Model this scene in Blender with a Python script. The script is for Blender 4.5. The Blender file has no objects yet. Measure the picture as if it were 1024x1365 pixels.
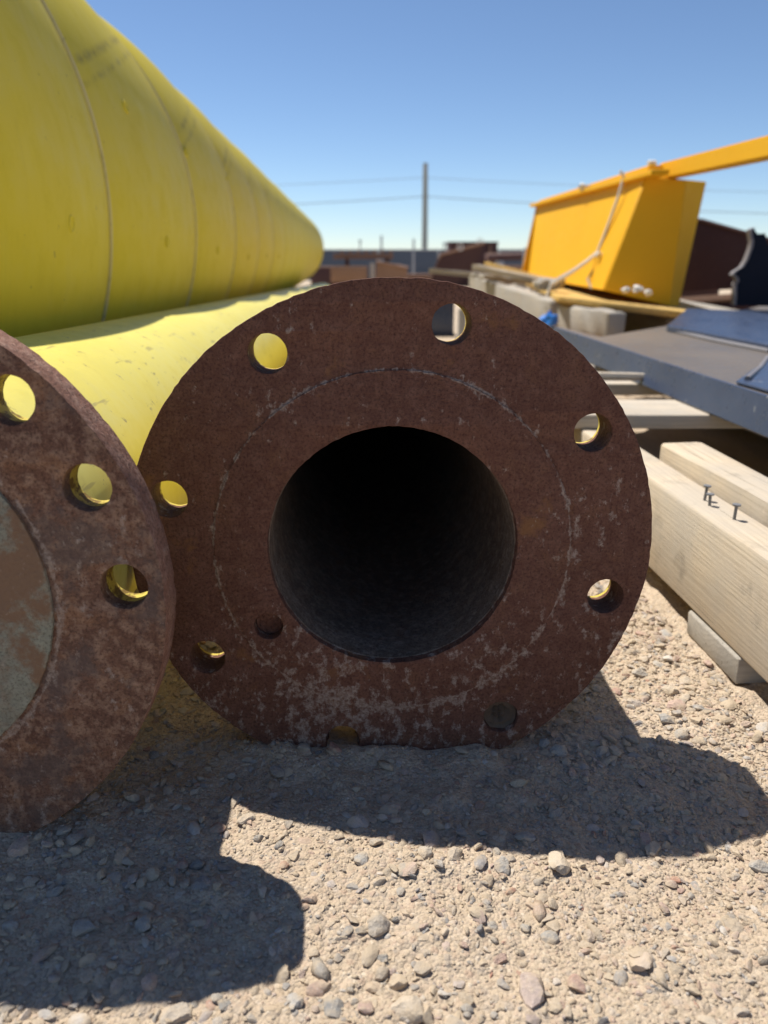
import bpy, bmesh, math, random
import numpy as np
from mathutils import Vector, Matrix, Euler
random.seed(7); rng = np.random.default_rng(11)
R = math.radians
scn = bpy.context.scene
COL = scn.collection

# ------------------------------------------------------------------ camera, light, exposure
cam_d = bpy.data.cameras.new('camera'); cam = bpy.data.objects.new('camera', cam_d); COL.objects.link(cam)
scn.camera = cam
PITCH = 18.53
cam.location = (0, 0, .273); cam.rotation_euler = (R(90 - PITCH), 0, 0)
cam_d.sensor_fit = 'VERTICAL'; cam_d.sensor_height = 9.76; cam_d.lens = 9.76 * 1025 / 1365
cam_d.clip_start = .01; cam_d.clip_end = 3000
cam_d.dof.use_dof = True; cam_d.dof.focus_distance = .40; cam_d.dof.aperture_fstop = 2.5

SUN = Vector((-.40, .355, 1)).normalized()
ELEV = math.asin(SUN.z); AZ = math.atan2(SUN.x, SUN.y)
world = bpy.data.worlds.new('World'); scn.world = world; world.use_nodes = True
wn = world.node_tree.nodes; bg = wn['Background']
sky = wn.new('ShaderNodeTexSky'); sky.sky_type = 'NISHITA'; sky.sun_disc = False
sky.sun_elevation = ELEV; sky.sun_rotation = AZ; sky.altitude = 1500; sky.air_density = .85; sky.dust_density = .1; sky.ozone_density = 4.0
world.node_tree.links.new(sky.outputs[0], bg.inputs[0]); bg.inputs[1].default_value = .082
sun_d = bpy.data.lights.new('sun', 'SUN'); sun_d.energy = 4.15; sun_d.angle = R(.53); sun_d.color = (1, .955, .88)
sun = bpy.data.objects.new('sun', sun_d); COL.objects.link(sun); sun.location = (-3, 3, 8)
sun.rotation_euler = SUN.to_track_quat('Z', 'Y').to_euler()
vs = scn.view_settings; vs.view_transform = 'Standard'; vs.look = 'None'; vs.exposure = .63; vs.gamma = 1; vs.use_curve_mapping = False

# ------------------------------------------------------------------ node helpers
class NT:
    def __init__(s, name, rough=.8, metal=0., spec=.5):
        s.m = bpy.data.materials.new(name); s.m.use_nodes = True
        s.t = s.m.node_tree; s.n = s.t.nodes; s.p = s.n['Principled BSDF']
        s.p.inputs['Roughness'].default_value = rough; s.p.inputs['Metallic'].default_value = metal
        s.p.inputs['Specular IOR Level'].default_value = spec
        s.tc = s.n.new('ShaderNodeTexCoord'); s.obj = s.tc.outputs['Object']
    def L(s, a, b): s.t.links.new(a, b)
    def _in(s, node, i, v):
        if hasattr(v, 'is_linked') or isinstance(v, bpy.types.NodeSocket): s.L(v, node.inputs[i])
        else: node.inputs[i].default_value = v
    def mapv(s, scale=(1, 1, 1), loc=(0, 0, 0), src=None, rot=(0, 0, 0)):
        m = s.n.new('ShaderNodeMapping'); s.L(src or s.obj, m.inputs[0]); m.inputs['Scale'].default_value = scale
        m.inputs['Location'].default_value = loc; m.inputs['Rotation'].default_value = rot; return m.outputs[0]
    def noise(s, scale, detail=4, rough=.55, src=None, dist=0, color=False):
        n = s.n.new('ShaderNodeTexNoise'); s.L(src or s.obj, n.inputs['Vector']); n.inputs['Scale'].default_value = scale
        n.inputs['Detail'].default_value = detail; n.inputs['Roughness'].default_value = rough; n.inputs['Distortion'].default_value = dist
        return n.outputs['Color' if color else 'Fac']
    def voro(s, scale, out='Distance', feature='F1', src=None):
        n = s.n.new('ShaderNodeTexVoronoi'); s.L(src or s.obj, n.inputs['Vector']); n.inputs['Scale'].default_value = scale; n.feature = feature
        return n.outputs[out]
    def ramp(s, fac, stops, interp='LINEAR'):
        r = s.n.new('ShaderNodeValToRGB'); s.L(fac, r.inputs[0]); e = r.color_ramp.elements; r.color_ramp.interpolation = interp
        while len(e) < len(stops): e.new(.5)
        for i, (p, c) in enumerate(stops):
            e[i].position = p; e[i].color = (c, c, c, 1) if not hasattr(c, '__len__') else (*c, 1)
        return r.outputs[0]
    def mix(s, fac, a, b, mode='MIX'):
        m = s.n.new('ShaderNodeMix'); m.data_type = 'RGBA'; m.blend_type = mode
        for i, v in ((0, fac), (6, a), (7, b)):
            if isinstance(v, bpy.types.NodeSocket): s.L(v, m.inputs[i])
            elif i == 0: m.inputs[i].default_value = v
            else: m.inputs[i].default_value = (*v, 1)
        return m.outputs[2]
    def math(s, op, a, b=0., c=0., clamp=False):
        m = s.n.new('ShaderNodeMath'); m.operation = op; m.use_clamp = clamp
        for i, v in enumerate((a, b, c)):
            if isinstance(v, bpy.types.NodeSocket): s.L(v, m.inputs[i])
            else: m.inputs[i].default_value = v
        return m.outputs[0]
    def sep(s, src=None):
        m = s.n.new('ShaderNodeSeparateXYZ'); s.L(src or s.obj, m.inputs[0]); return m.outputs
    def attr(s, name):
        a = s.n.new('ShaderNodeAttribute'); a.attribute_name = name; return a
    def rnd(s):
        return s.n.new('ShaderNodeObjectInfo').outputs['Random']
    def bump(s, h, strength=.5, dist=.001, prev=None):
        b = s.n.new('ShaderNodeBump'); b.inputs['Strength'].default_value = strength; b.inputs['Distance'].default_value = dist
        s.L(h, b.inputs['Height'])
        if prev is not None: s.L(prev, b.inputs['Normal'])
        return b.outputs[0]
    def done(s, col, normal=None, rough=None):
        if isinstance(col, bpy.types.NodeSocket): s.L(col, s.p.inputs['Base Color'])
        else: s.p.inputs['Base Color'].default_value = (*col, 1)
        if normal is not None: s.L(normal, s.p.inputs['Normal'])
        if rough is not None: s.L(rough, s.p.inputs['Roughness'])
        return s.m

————

GIVEN PROBLEM: Reproduce the whole listing word for word, setting aside any pictures.

RESULT BELOW:
Model this scene in Blender with a Python script. The script is for Blender 4.5. The Blender file has no objects yet. Measure the picture as if it were 1024x1365 pixels.
import bpy, bmesh, math, random
import numpy as np
from mathutils import Vector, Matrix, Euler
random.seed(7); rng = np.random.default_rng(11)
R = math.radians
scn = bpy.context.scene
COL = scn.collection

# ------------------------------------------------------------------ camera, light, exposure
cam_d = bpy.data.cameras.new('camera'); cam = bpy.data.objects.new('camera', cam_d); COL.objects.link(cam)
scn.camera = cam
PITCH = 18.53
cam.location = (0, 0, .273); cam.rotation_euler = (R(90 - PITCH), 0, 0)
cam_d.sensor_fit = 'VERTICAL'; cam_d.sensor_height = 9.76; cam_d.lens = 9.76 * 1025 / 1365
cam_d.clip_start = .01; cam_d.clip_end = 3000
cam_d.dof.use_dof = True; cam_d.dof.focus_distance = .40; cam_d.dof.aperture_fstop = 2.5

SUN = Vector((-.40, .355, 1)).normalized()
ELEV = math.asin(SUN.z); AZ = math.atan2(SUN.x, SUN.y)
world = bpy.data.worlds.new('World'); scn.world = world; world.use_nodes = True
wn = world.node_tree.nodes; bg = wn['Background']
sky = wn.new('ShaderNodeTexSky'); sky.sky_type = 'NISHITA'; sky.sun_disc = False
sky.sun_elevation = ELEV; sky.sun_rotation = AZ; sky.altitude = 1500; sky.air_density = .85; sky.dust_density = .1; sky.ozone_density = 4.0
world.node_tree.links.new(sky.outputs[0], bg.inputs[0]); bg.inputs[1].default_value = .082
sun_d = bpy.data.lights.new('sun', 'SUN'); sun_d.energy = 4.15; sun_d.angle = R(.53); sun_d.color = (1, .955, .88)
sun = bpy.data.objects.new('sun', sun_d); COL.objects.link(sun); sun.location = (-3, 3, 8)
sun.rotation_euler = SUN.to_track_quat('Z', 'Y').to_euler()
vs = scn.view_settings; vs.view_transform = 'Standard'; vs.look = 'None'; vs.exposure = .63; vs.gamma = 1; vs.use_curve_mapping = False

# ------------------------------------------------------------------ node helpers
class NT:
    def __init__(s, name, rough=.8, metal=0., spec=.5):
        s.m = bpy.data.materials.new(name); s.m.use_nodes = True
        s.t = s.m.node_tree; s.n = s.t.nodes; s.p = s.n['Principled BSDF']
        s.p.inputs['Roughness'].default_value = rough; s.p.inputs['Metallic'].default_value = metal
        s.p.inputs['Specular IOR Level'].default_value = spec
        s.tc = s.n.new('ShaderNodeTexCoord'); s.obj = s.tc.outputs['Object']
    def L(s, a, b): s.t.links.new(a, b)
    def _in(s, node, i, v):
        if hasattr(v, 'is_linked') or isinstance(v, bpy.types.NodeSocket): s.L(v, node.inputs[i])
        else: node.inputs[i].default_value = v
    def mapv(s, scale=(1, 1, 1), loc=(0, 0, 0), src=None, rot=(0, 0, 0)):
        m = s.n.new('ShaderNodeMapping'); s.L(src or s.obj, m.inputs[0]); m.inputs['Scale'].default_value = scale
        m.inputs['Location'].default_value = loc; m.inputs['Rotation'].default_value = rot; return m.outputs[0]
    def noise(s, scale, detail=4, rough=.55, src=None, dist=0, color=False):
        n = s.n.new('ShaderNodeTexNoise'); s.L(src or s.obj, n.inputs['Vector']); n.inputs['Scale'].default_value = scale
        n.inputs['Detail'].default_value = detail; n.inputs['Roughness'].default_value = rough; n.inputs['Distortion'].default_value = dist
        return n.outputs['Color' if color else 'Fac']
    def voro(s, scale, out='Distance', feature='F1', src=None):
        n = s.n.new('ShaderNodeTexVoronoi'); s.L(src or s.obj, n.inputs['Vector']); n.inputs['Scale'].default_value = scale; n.feature = feature
        return n.outputs[out]
    def ramp(s, fac, stops, interp='LINEAR'):
        r = s.n.new('ShaderNodeValToRGB'); s.L(fac, r.inputs[0]); e = r.color_ramp.elements; r.color_ramp.interpolation = interp
        while len(e) < len(stops): e.new(.5)
        for i, (p, c) in enumerate(stops):
            e[i].position = p; e[i].color = (c, c, c, 1) if not hasattr(c, '__len__') else (*c, 1)
        return r.outputs[0]
    def mix(s, fac, a, b, mode='MIX'):
        m = s.n.new('ShaderNodeMix'); m.data_type = 'RGBA'; m.blend_type = mode
        for i, v in ((0, fac), (6, a), (7, b)):
            if isinstance(v, bpy.types.NodeSocket): s.L(v, m.inputs[i])
            elif i == 0: m.inputs[i].default_value = v
            else: m.inputs[i].default_value = (*v, 1)
        return m.outputs[2]
    def math(s, op, a, b=0., c=0., clamp=False):
        m = s.n.new('ShaderNodeMath'); m.operation = op; m.use_clamp = clamp
        for i, v in enumerate((a, b, c)):
            if isinstance(v, bpy.types.NodeSocket): s.L(v, m.inputs[i])
            else: m.inputs[i].default_value = v
        return m.outputs[0]
    def sep(s, src=None):
        m = s.n.new('ShaderNodeSeparateXYZ'); s.L(src or s.obj, m.inputs[0]); return m.outputs
    def attr(s, name):
        a = s.n.new('ShaderNodeAttribute'); a.attribute_name = name; return a
    def rnd(s):
        return s.n.new('ShaderNodeObjectInfo').outputs['Random']
    def bump(s, h, strength=.5, dist=.001, prev=None):
        b = s.n.new('ShaderNodeBump'); b.inputs['Strength'].default_value = strength; b.inputs['Distance'].default_value = dist
        s.L(h, b.inputs['Height'])
        if prev is not None: s.L(prev, b.inputs['Normal'])
        return b.outputs[0]
    def done(s, col, normal=None, rough=None):
        if isinstance(col, bpy.types.NodeSocket): s.L(col, s.p.inputs['Base Color'])
        else: s.p.inputs['Base Color'].default_value = (*col, 1)
        if normal is not None: s.L(normal, s.p.inputs['Normal'])
        if rough is not None: s.L(rough, s.p.inputs['Roughness'])
        return s.m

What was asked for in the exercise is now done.